§ **DATA**:
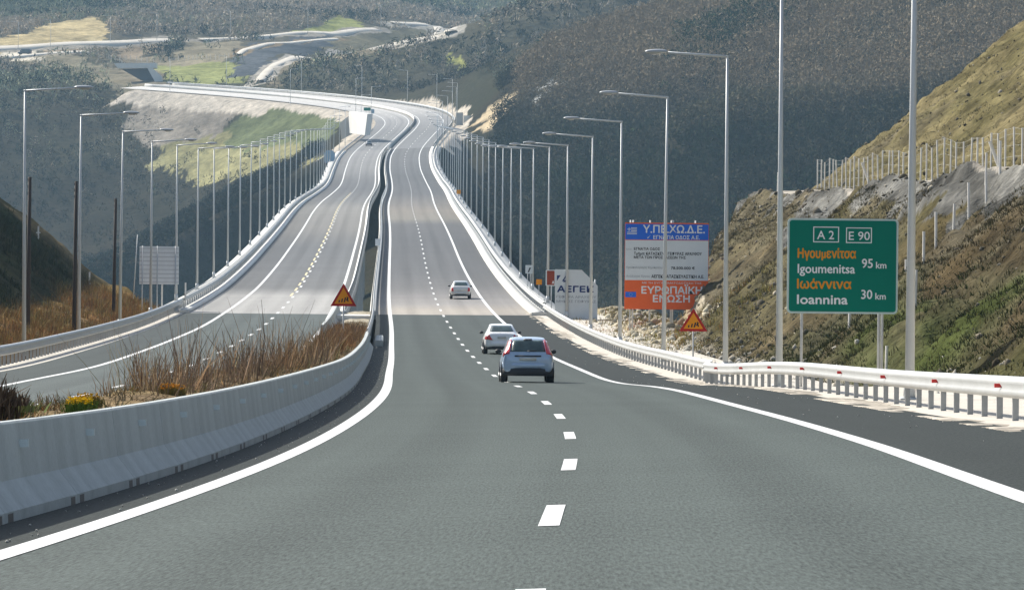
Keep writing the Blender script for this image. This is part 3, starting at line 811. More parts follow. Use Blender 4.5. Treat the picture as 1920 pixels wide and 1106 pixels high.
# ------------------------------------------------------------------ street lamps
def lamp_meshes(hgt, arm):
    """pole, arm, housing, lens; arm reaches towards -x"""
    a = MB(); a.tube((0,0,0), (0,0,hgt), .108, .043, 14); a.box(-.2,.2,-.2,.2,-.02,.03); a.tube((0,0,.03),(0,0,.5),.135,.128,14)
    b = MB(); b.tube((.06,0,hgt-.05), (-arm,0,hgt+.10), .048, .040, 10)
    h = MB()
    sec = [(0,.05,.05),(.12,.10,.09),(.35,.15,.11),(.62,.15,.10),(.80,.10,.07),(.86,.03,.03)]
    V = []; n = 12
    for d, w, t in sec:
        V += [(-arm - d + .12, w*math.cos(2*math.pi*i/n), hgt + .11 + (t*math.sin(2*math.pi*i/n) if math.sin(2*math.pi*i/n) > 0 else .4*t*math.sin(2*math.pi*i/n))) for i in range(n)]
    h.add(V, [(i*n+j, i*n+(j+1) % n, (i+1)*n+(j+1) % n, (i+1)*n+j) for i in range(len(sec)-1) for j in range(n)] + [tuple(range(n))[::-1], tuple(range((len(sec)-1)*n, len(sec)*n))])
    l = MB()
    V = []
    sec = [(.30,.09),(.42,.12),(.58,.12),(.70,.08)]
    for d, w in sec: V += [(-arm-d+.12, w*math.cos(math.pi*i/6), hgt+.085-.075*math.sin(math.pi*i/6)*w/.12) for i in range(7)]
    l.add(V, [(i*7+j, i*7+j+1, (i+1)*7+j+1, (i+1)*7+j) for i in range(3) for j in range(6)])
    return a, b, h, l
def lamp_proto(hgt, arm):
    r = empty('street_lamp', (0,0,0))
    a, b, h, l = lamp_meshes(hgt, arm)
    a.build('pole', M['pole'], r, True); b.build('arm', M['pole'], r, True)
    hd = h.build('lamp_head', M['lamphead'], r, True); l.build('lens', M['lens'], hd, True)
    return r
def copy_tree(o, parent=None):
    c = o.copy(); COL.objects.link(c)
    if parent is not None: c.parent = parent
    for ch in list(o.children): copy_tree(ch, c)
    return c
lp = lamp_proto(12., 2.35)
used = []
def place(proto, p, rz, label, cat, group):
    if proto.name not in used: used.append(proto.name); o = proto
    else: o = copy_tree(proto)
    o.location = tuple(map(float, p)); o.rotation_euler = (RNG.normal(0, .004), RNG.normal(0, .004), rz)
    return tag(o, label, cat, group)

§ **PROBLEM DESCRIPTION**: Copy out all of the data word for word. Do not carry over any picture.

§ **RESPONSE**:
Keep writing the Blender script for this image. This is part 3, starting at line 811. More parts follow. Use Blender 4.5. Treat the picture as 1920 pixels wide and 1106 pixels high.
# ------------------------------------------------------------------ street lamps
def lamp_meshes(hgt, arm):
    """pole, arm, housing, lens; arm reaches towards -x"""
    a = MB(); a.tube((0,0,0), (0,0,hgt), .108, .043, 14); a.box(-.2,.2,-.2,.2,-.02,.03); a.tube((0,0,.03),(0,0,.5),.135,.128,14)
    b = MB(); b.tube((.06,0,hgt-.05), (-arm,0,hgt+.10), .048, .040, 10)
    h = MB()
    sec = [(0,.05,.05),(.12,.10,.09),(.35,.15,.11),(.62,.15,.10),(.80,.10,.07),(.86,.03,.03)]
    V = []; n = 12
    for d, w, t in sec:
        V += [(-arm - d + .12, w*math.cos(2*math.pi*i/n), hgt + .11 + (t*math.sin(2*math.pi*i/n) if math.sin(2*math.pi*i/n) > 0 else .4*t*math.sin(2*math.pi*i/n))) for i in range(n)]
    h.add(V, [(i*n+j, i*n+(j+1) % n, (i+1)*n+(j+1) % n, (i+1)*n+j) for i in range(len(sec)-1) for j in range(n)] + [tuple(range(n))[::-1], tuple(range((len(sec)-1)*n, len(sec)*n))])
    l = MB()
    V = []
    sec = [(.30,.09),(.42,.12),(.58,.12),(.70,.08)]
    for d, w in sec: V += [(-arm-d+.12, w*math.cos(math.pi*i/6), hgt+.085-.075*math.sin(math.pi*i/6)*w/.12) for i in range(7)]
    l.add(V, [(i*7+j, i*7+j+1, (i+1)*7+j+1, (i+1)*7+j) for i in range(3) for j in range(6)])
    return a, b, h, l
def lamp_proto(hgt, arm):
    r = empty('street_lamp', (0,0,0))
    a, b, h, l = lamp_meshes(hgt, arm)
    a.build('pole', M['pole'], r, True); b.build('arm', M['pole'], r, True)
    hd = h.build('lamp_head', M['lamphead'], r, True); l.build('lens', M['lens'], hd, True)
    return r
def copy_tree(o, parent=None):
    c = o.copy(); COL.objects.link(c)
    if parent is not None: c.parent = parent
    for ch in list(o.children): copy_tree(ch, c)
    return c
lp = lamp_proto(12., 2.35)
used = []
def place(proto, p, rz, label, cat, group):
    if proto.name not in used: used.append(proto.name); o = proto
    else: o = copy_tree(proto)
    o.location = tuple(map(float, p)); o.rotation_euler = (RNG.normal(0, .004), RNG.normal(0, .004), rz)
    return tag(o, label, cat, group)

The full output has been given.